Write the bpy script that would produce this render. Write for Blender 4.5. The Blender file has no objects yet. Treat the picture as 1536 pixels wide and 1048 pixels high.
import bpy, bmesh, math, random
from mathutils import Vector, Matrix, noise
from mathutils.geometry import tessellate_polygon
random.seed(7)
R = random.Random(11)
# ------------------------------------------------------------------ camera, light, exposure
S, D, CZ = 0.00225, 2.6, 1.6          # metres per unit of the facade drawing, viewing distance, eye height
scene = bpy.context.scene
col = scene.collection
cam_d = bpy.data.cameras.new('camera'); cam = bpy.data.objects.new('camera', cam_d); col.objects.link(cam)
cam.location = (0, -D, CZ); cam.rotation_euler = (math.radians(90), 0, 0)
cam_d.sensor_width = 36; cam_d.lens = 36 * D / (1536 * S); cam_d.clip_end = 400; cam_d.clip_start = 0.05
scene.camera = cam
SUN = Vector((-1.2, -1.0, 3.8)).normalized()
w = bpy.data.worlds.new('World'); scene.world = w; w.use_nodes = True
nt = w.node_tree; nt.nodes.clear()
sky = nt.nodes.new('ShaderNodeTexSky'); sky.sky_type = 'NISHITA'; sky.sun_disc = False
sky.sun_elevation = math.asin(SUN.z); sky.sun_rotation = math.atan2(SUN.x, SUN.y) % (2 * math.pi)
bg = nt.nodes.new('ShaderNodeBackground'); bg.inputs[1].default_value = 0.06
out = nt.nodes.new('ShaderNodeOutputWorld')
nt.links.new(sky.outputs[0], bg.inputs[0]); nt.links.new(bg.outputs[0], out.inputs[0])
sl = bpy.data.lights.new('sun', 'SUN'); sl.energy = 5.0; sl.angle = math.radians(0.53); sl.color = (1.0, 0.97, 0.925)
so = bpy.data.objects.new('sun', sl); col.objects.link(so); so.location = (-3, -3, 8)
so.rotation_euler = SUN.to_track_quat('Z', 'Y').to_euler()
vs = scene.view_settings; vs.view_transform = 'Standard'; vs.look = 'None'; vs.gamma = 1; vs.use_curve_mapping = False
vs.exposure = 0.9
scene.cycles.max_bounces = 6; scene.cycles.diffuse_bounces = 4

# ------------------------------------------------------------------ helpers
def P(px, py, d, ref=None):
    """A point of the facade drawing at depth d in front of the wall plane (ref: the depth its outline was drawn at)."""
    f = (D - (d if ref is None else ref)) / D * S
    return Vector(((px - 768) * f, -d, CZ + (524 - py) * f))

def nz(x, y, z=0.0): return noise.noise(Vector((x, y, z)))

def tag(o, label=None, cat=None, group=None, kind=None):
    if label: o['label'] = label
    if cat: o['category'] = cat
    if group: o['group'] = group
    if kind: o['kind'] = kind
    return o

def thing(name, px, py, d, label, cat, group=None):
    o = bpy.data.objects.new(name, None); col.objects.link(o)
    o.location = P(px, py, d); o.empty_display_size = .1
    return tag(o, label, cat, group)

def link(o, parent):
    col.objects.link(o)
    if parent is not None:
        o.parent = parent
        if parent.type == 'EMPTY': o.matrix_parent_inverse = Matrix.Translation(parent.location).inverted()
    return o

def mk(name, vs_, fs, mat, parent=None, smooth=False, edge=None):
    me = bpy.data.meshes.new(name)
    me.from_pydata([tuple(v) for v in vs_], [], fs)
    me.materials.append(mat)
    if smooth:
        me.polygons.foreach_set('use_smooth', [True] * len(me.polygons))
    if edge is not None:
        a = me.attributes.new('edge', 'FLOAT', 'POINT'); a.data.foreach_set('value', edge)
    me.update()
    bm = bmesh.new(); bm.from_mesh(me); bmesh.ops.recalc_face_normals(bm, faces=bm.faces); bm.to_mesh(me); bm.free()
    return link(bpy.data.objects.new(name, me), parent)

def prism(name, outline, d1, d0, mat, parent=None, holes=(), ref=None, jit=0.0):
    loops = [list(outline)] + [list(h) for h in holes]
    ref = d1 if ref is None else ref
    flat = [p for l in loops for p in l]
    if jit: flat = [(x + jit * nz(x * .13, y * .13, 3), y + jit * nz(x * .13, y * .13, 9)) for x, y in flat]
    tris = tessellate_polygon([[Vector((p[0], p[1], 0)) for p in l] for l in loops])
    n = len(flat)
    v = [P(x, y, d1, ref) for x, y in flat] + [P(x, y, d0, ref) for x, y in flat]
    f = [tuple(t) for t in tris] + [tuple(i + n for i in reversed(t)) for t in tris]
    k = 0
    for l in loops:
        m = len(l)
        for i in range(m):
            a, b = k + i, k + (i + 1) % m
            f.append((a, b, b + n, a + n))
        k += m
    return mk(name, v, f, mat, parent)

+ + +

Using the data above, output each line exactly.

Correct result |
Write the bpy script that would produce this render. Write for Blender 4.5. The Blender file has no objects yet. Treat the picture as 1536 pixels wide and 1048 pixels high.
import bpy, bmesh, math, random
from mathutils import Vector, Matrix, noise
from mathutils.geometry import tessellate_polygon
random.seed(7)
R = random.Random(11)
# ------------------------------------------------------------------ camera, light, exposure
S, D, CZ = 0.00225, 2.6, 1.6          # metres per unit of the facade drawing, viewing distance, eye height
scene = bpy.context.scene
col = scene.collection
cam_d = bpy.data.cameras.new('camera'); cam = bpy.data.objects.new('camera', cam_d); col.objects.link(cam)
cam.location = (0, -D, CZ); cam.rotation_euler = (math.radians(90), 0, 0)
cam_d.sensor_width = 36; cam_d.lens = 36 * D / (1536 * S); cam_d.clip_end = 400; cam_d.clip_start = 0.05
scene.camera = cam
SUN = Vector((-1.2, -1.0, 3.8)).normalized()
w = bpy.data.worlds.new('World'); scene.world = w; w.use_nodes = True
nt = w.node_tree; nt.nodes.clear()
sky = nt.nodes.new('ShaderNodeTexSky'); sky.sky_type = 'NISHITA'; sky.sun_disc = False
sky.sun_elevation = math.asin(SUN.z); sky.sun_rotation = math.atan2(SUN.x, SUN.y) % (2 * math.pi)
bg = nt.nodes.new('ShaderNodeBackground'); bg.inputs[1].default_value = 0.06
out = nt.nodes.new('ShaderNodeOutputWorld')
nt.links.new(sky.outputs[0], bg.inputs[0]); nt.links.new(bg.outputs[0], out.inputs[0])
sl = bpy.data.lights.new('sun', 'SUN'); sl.energy = 5.0; sl.angle = math.radians(0.53); sl.color = (1.0, 0.97, 0.925)
so = bpy.data.objects.new('sun', sl); col.objects.link(so); so.location = (-3, -3, 8)
so.rotation_euler = SUN.to_track_quat('Z', 'Y').to_euler()
vs = scene.view_settings; vs.view_transform = 'Standard'; vs.look = 'None'; vs.gamma = 1; vs.use_curve_mapping = False
vs.exposure = 0.9
scene.cycles.max_bounces = 6; scene.cycles.diffuse_bounces = 4

# ------------------------------------------------------------------ helpers
def P(px, py, d, ref=None):
    """A point of the facade drawing at depth d in front of the wall plane (ref: the depth its outline was drawn at)."""
    f = (D - (d if ref is None else ref)) / D * S
    return Vector(((px - 768) * f, -d, CZ + (524 - py) * f))

def nz(x, y, z=0.0): return noise.noise(Vector((x, y, z)))

def tag(o, label=None, cat=None, group=None, kind=None):
    if label: o['label'] = label
    if cat: o['category'] = cat
    if group: o['group'] = group
    if kind: o['kind'] = kind
    return o

def thing(name, px, py, d, label, cat, group=None):
    o = bpy.data.objects.new(name, None); col.objects.link(o)
    o.location = P(px, py, d); o.empty_display_size = .1
    return tag(o, label, cat, group)

def link(o, parent):
    col.objects.link(o)
    if parent is not None:
        o.parent = parent
        if parent.type == 'EMPTY': o.matrix_parent_inverse = Matrix.Translation(parent.location).inverted()
    return o

def mk(name, vs_, fs, mat, parent=None, smooth=False, edge=None):
    me = bpy.data.meshes.new(name)
    me.from_pydata([tuple(v) for v in vs_], [], fs)
    me.materials.append(mat)
    if smooth:
        me.polygons.foreach_set('use_smooth', [True] * len(me.polygons))
    if edge is not None:
        a = me.attributes.new('edge', 'FLOAT', 'POINT'); a.data.foreach_set('value', edge)
    me.update()
    bm = bmesh.new(); bm.from_mesh(me); bmesh.ops.recalc_face_normals(bm, faces=bm.faces); bm.to_mesh(me); bm.free()
    return link(bpy.data.objects.new(name, me), parent)

def prism(name, outline, d1, d0, mat, parent=None, holes=(), ref=None, jit=0.0):
    loops = [list(outline)] + [list(h) for h in holes]
    ref = d1 if ref is None else ref
    flat = [p for l in loops for p in l]
    if jit: flat = [(x + jit * nz(x * .13, y * .13, 3), y + jit * nz(x * .13, y * .13, 9)) for x, y in flat]
    tris = tessellate_polygon([[Vector((p[0], p[1], 0)) for p in l] for l in loops])
    n = len(flat)
    v = [P(x, y, d1, ref) for x, y in flat] + [P(x, y, d0, ref) for x, y in flat]
    f = [tuple(t) for t in tris] + [tuple(i + n for i in reversed(t)) for t in tris]
    k = 0
    for l in loops:
        m = len(l)
        for i in range(m):
            a, b = k + i, k + (i + 1) % m
            f.append((a, b, b + n, a + n))
        k += m
    return mk(name, v, f, mat, parent)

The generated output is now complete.